In 2010, our strategy underwent a transformation, shifting from exporting goods from Japan to actively acquiring local paper merchants abroad. This strategic shift resonates globally, exemplified by our acquisition of Gould Paper in the US. Our acquisition criteria encompass three key aspects. First and foremost, the target market should exhibit geographical isolation. Additionally, it should demonstrate substantial scale. Lastly, the absence of significant paper manufacturers in the region should coexist with a well-established distribution network. If a site meets these criteria, it can fully function as a merchant and be successful.

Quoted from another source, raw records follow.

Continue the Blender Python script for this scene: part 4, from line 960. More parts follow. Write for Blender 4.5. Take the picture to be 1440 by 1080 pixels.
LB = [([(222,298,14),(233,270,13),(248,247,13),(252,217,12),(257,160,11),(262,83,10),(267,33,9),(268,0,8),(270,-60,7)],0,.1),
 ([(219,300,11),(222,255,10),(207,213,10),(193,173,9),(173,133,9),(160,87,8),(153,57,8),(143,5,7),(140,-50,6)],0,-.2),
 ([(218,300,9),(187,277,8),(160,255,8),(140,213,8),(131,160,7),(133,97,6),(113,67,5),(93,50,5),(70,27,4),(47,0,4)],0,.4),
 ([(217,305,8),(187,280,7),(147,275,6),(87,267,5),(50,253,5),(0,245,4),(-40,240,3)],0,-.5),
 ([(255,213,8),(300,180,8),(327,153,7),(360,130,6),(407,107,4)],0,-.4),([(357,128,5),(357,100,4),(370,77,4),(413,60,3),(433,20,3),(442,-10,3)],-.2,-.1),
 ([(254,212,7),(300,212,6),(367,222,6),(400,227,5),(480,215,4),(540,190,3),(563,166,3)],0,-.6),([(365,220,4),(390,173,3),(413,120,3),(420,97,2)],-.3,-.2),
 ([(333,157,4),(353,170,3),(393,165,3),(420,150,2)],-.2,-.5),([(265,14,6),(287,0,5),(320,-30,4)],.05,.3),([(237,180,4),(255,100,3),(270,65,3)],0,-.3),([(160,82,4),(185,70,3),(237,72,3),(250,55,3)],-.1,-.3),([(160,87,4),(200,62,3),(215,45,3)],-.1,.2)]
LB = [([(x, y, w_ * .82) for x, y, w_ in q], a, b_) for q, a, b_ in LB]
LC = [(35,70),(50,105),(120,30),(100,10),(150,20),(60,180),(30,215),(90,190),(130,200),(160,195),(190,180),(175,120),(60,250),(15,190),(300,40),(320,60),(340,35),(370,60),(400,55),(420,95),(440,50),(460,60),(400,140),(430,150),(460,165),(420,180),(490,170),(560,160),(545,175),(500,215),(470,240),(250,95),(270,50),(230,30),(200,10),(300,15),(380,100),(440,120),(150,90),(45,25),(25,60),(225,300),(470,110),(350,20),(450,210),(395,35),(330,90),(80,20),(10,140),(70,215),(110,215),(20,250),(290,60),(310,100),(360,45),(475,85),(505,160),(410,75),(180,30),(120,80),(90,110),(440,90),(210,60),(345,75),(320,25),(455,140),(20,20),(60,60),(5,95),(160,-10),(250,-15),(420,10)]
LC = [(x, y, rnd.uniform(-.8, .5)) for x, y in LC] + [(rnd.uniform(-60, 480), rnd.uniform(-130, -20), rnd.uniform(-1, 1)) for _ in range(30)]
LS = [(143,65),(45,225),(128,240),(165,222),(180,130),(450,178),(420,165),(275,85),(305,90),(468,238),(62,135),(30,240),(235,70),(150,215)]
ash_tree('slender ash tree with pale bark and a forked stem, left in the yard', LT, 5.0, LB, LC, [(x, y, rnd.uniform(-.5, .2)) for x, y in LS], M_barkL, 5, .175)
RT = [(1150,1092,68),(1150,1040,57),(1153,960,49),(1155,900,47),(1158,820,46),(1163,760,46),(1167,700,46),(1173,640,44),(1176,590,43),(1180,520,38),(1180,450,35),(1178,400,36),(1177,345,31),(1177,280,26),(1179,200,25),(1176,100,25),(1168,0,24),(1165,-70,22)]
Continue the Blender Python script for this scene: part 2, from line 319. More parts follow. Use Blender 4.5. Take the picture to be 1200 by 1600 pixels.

Incidentally, at first glance, one might think that Gould Paper does not meet these three criteria, but the company's North American operations are centered in Texas, and since the USA is a very large country, we made our decision based on the region, not the country.

Warehouse in Australia

Imagine that we come back to interview you again on the last day of your presidency: Do you have a personal goal that you would like to have accomplished by then?

Within our long-term vision, we have outlined three primary objectives. Among these is the aspiration to evolve into a corporate group that strives to be considered a trustworthy and engaging partner within and beyond the paper industry. This signifies our desire to establish recognition and appreciation beyond the realms of paper-related activities, extending our impact to broader horizons. Ultimately, we aim to be a company that our executives and employees can be proud to tell their families that they work for the OVOL Japan Pulp & Paper Group.